Gridhot.ID - Darya Dugina (29), putri dari Alexander Dugin, sekutu dekat Presiden Rusia Vladimir Putin tewas dalam serangan bom di jalan raya dekat Moskwa.
Darya Dugina meninggal pada Sabtu (20/8/2022) setelah mobil yang dikendarainya meledak saat dia menuju rumahnya.
Diyakini kalau ayahnya, Alexander Dugin kemungkinan jadi target utama dari serangan yang justru menewaskan putrinya itu.
Dinas Keamanan Federal Rusia (FSB) keukeuh dengan tuduhannya bahwa Dinas Intelijen Ukraina merupakan dalang di balik tewasnya Darya Dugina.
Adapun ratusan pelayat berkumpul pada Selasa (23/8/2022) untuk menghadiri pemakaman Darya Dugina.

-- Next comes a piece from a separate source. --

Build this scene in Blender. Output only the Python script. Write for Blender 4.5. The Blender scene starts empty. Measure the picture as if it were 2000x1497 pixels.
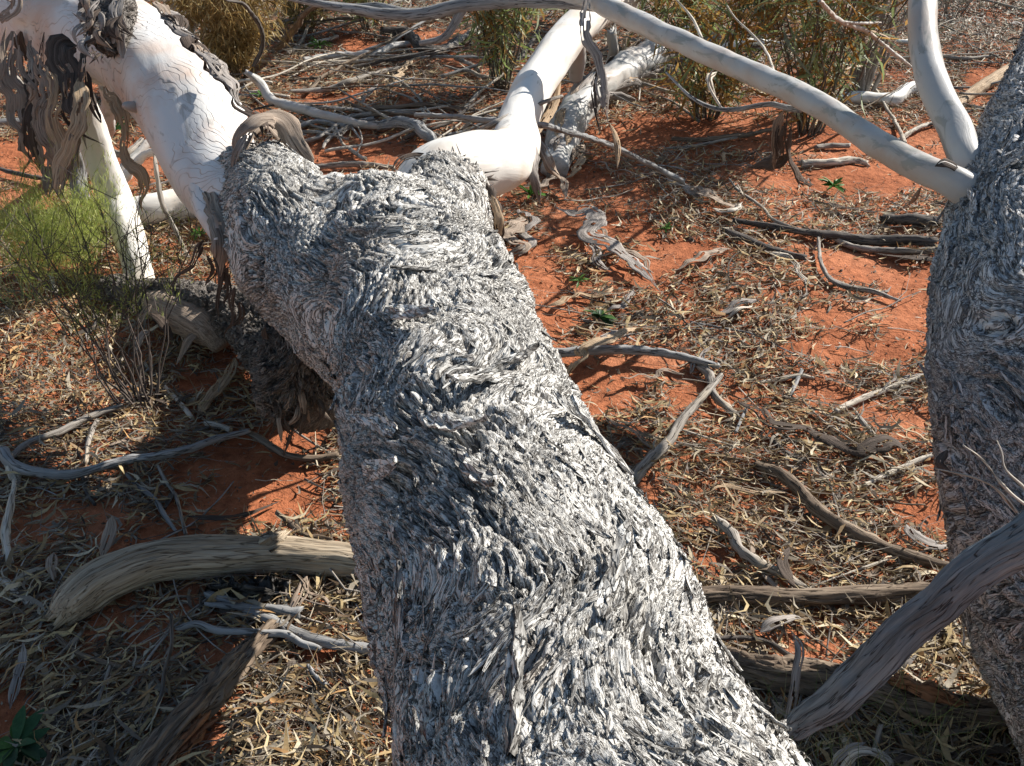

Atas kejadian ini, pihak FSB Rusia menyalahkan mata-mata SBU Ukraina yang diduga menjadi dalang pembunuhan.
Dilaporkan The Moscow Times, Selasa (23/8/2022), Alexander Dugin merupakan pendukung vokal kampanye militer Putin di Ukraina.
Cendekiawan Rusia itu disebut-sebut sebagai penasihat Presiden dengan julukan 'Otak Putin'.
Berbicara di pemakaman Darya, Dugin melukisnya sebagai seorang martir yang telah mati untuk negaranya dan untuk kemenangannya dalam perang melawan Ukraina.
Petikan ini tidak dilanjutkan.